REQUEST: Repeat, exactly and only, the lines from the beginning of the data through the line with "def W(s,a,z): return N*s+D*a+Z*z". Pictures are left out.

+++

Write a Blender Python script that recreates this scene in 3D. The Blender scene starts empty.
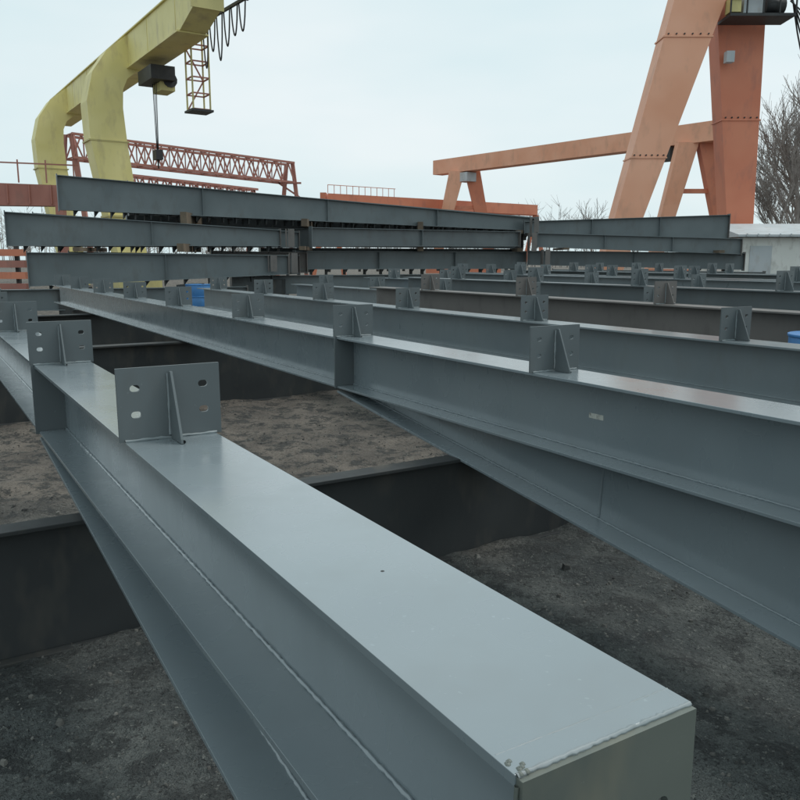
import bpy,bmesh,math,random
from mathutils import Vector,Matrix,noise
random.seed(7)
sc=bpy.context.scene
V=Vector
Z=V((0,0,1))
D=V((-.517,.856,0)).normalized(); N=V((.856,.517,0)).normalized()
CAMZ=1.525
def W(s,a,z): return N*s+D*a+Z*z

# ---------------------------------------------------------------- materials
def newmat(name):
    m=bpy.data.materials.new(name); m.use_nodes=True
    nt=m.node_tree; return m,nt,nt.nodes['Principled BSDF']
def nz(nt,scale,detail=4,rough=.55,vec=None,sc3=None):
    n=nt.nodes.new('ShaderNodeTexNoise'); n.inputs['Scale'].default_value=scale
    n.inputs['Detail'].default_value=detail; n.inputs['Roughness'].default_value=rough
    tc=nt.nodes.new('ShaderNodeTexCoord'); src=tc.outputs['Object']
    if sc3:
        mp=nt.nodes.new('ShaderNodeMapping'); mp.inputs['Scale'].default_value=sc3
        nt.links.new(src,mp.inputs[0]); src=mp.outputs[0]
    nt.links.new(src,n.inputs['Vector']); return n.outputs['Fac']
def ramp(nt,f,stops):
    r=nt.nodes.new('ShaderNodeValToRGB'); e=r.color_ramp.elements
    while len(e)<len(stops): e.new(.5)
    for i,(p,c) in enumerate(stops):
        e[i].position=p; e[i].color=(c,c,c,1) if not isinstance(c,(tuple,list)) else (*c[:3],1)
    nt.links.new(f,r.inputs[0]); return r.outputs[0]
def mix(nt,f,a,b,mode='MIX'):
    m=nt.nodes.new('ShaderNodeMix'); m.data_type='RGBA'; m.blend_type=mode
    for k,v in ((0,f),(6,a),(7,b)):
        if isinstance(v,(int,float)): m.inputs[k].default_value=v
        elif isinstance(v,tuple): m.inputs[k].default_value=(*v[:3],1)
        else: nt.links.new(v,m.inputs[k])
    return m.outputs[2]
def bump(nt,bs,h,strength,dist,prev=None):
    b=nt.nodes.new('ShaderNodeBump'); b.inputs['Strength'].default_value=strength; b.inputs['Distance'].default_value=dist
    nt.links.new(h,b.inputs['Height'])
    if prev: nt.links.new(prev,b.inputs['Normal'])
    nt.links.new(b.outputs[0],bs.inputs['Normal']); return b.outputs[0]
def paint(name,c1,c2,r0=.3,r1=.5,dirt=(.06,.055,.05),dirtamt=.35,s=1.0,spec=.5,bmp=.15,near=False,coat=0):
    m,nt,bs=newmat(name)
    col=mix(nt,ramp(nt,nz(nt,1.7*s,2),[(.3,0.),(.7,1.)]),c1,c2)
    big=nz(nt,5*s,3,.65,sc3=(1,1,.45))
    col=mix(nt,ramp(nt,big,[(.52,0.),(.76,dirtamt)]),col,dirt)
    if near:
        lite=tuple(min(1,x*1.5+.02) for x in c2)
        col=mix(nt,ramp(nt,nz(nt,95*s,1,.5),[(.74,0.),(.80,.3)]),col,lite)
        nt.links.new(ramp(nt,big,[(.3,r0),(.72,r1)]),bs.inputs['Roughness'])
        bump(nt,bs,nz(nt,2.5*s,1),bmp,.02)
    else: bs.inputs['Roughness'].default_value=(r0+r1)/2
    nt.links.new(col,bs.inputs['Base Color'])
    bs.inputs['Specular IOR Level'].default_value=spec
    if coat: bs.inputs['Coat Weight'].default_value=coat; bs.inputs['Coat Roughness'].default_value=.16
    return m
M={}
M['grey']=paint('steel_grey_paint',(.182,.218,.236),(.212,.250,.268),.22,.36,dirt=(.17,.19,.195),dirtamt=.3,spec=.85,near=True,bmp=.10,coat=.6)
M['grey2']=paint('steel_grey_paint_shop',(.158,.188,.202),(.188,.220,.232),.26,.42,dirt=(.14,.15,.15),dirtamt=.5,spec=.75,near=True,coat=.45)
M['far']=paint('steel_grey_paint_weathered',(.115,.138,.146),(.15,.175,.182),.35,.5,dirt=(.10,.10,.095),dirtamt=.6,s=.7)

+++

FINISHED TASK:
Write a Blender Python script that recreates this scene in 3D. The Blender scene starts empty.
import bpy,bmesh,math,random
from mathutils import Vector,Matrix,noise
random.seed(7)
sc=bpy.context.scene
V=Vector
Z=V((0,0,1))
D=V((-.517,.856,0)).normalized(); N=V((.856,.517,0)).normalized()
CAMZ=1.525
def W(s,a,z): return N*s+D*a+Z*z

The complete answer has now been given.